Machine Learning Practices for Web Attack Detection at Ctrip
This article describes Ctrip’s evolution from rule‑based web attack detection to a Spark‑powered machine‑learning system, detailing the Nile architecture, data collection, feature engineering with TF‑IDF, model training, evaluation metrics, online deployment, and future enhancements for information security.
Author Yue Liang, a senior security engineer at Ctrip, introduces the challenges of traditional rule‑based web attack detection, such as maintenance difficulty, false positives/negatives, and performance impact, and motivates the adoption of machine learning for more accurate and efficient detection.
The original Nile system filtered over 97% of normal traffic using a whitelist before applying regular‑expression rules; the remaining 3% was processed by the rule engine and, if malicious, sent to the Hulk automated vulnerability verification system. The latest version adds a Spark MLlib‑based machine‑learning engine before the rule engine, allowing a two‑stage check that improves throughput and reduces Kafka backlog.
Key benefits of the new architecture include faster preprocessing of traffic, the ability to compare rule‑engine and ML‑engine results to identify gaps, and a mechanism to handle missed detections by feeding new malicious samples back into the system.
Problem definition focuses on a binary classification task—predicting whether a request is malicious or normal—with a target false‑negative rate below 10% and fast inference speed, avoiding algorithms like K‑Nearest Neighbors that are too slow.
Data collection involves extracting labeled black/white traffic from Elasticsearch, combining it with custom WAF alerts and public PoC samples. Initially, features were handcrafted using regular‑expression counts (e.g., occurrences of eval , script , quotes, parentheses), but this approach proved brittle and performance‑heavy.
The team switched to TF‑IDF feature extraction, treating high‑risk characters and keywords as terms. Example code for counting eval occurrences:
def get_evil_eval(url):
return len(re.findall("(eval)", url, re.IGNORECASE))Sample cleaning steps include optimizing existing regex lists, adding dynamic IP blacklists, deduplicating requests, removing encrypted parameters, and using a custom blacklist of suspicious tokens to prune false‑positive white samples.
Model training uses Spark MLlib (or scikit‑learn for local experiments) on a balanced dataset of over 100,000 labeled requests. Hyper‑parameter tuning is performed with GridSearchCV, and evaluation relies on confusion matrices, precision, recall, accuracy, and F1‑score. The reported recall of 0.94 corresponds to a 6% false‑negative rate, which is considered acceptable but still needs improvement.

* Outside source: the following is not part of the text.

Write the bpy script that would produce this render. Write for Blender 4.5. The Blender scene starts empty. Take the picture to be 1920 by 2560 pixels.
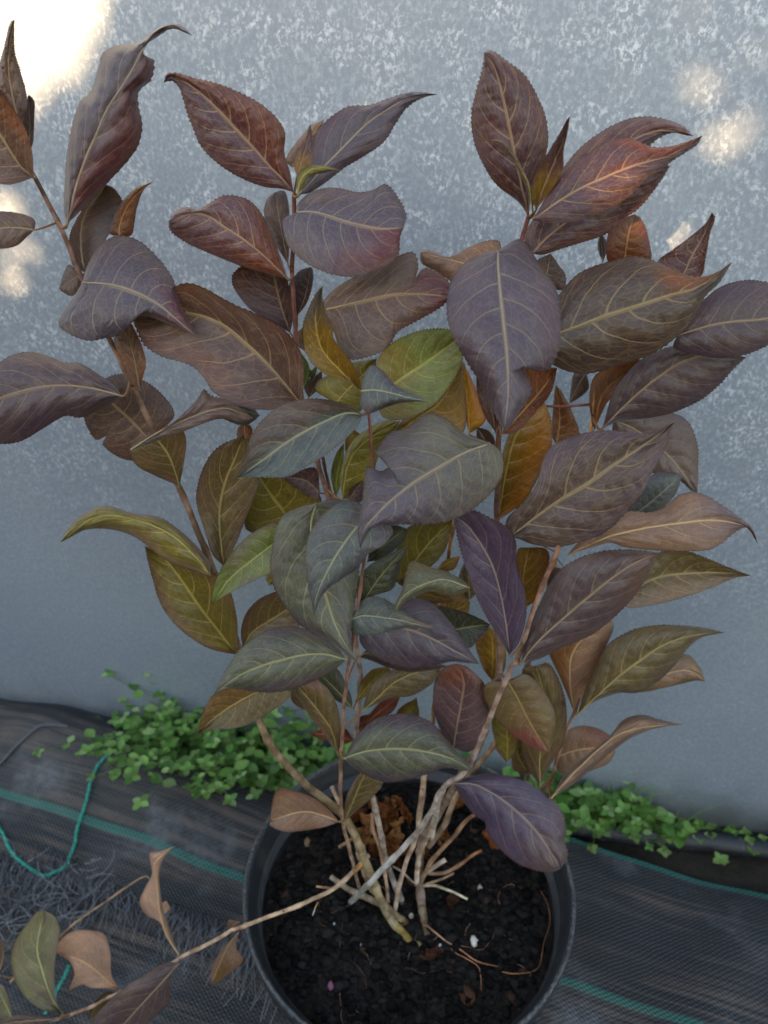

For online deployment, the trained model is integrated into the Nile pipeline with toggle switches for the ML engine and rule engine, enabling continuous monitoring, automatic rule generation, and periodic retraining with newly labeled data.
Future work includes handling non‑standard JSON/XML payloads, extending the system to multi‑class attack type classification, applying the approach to other domains such as malicious comments or image detection, and migrating from Spark MLlib to the newer Spark ML library.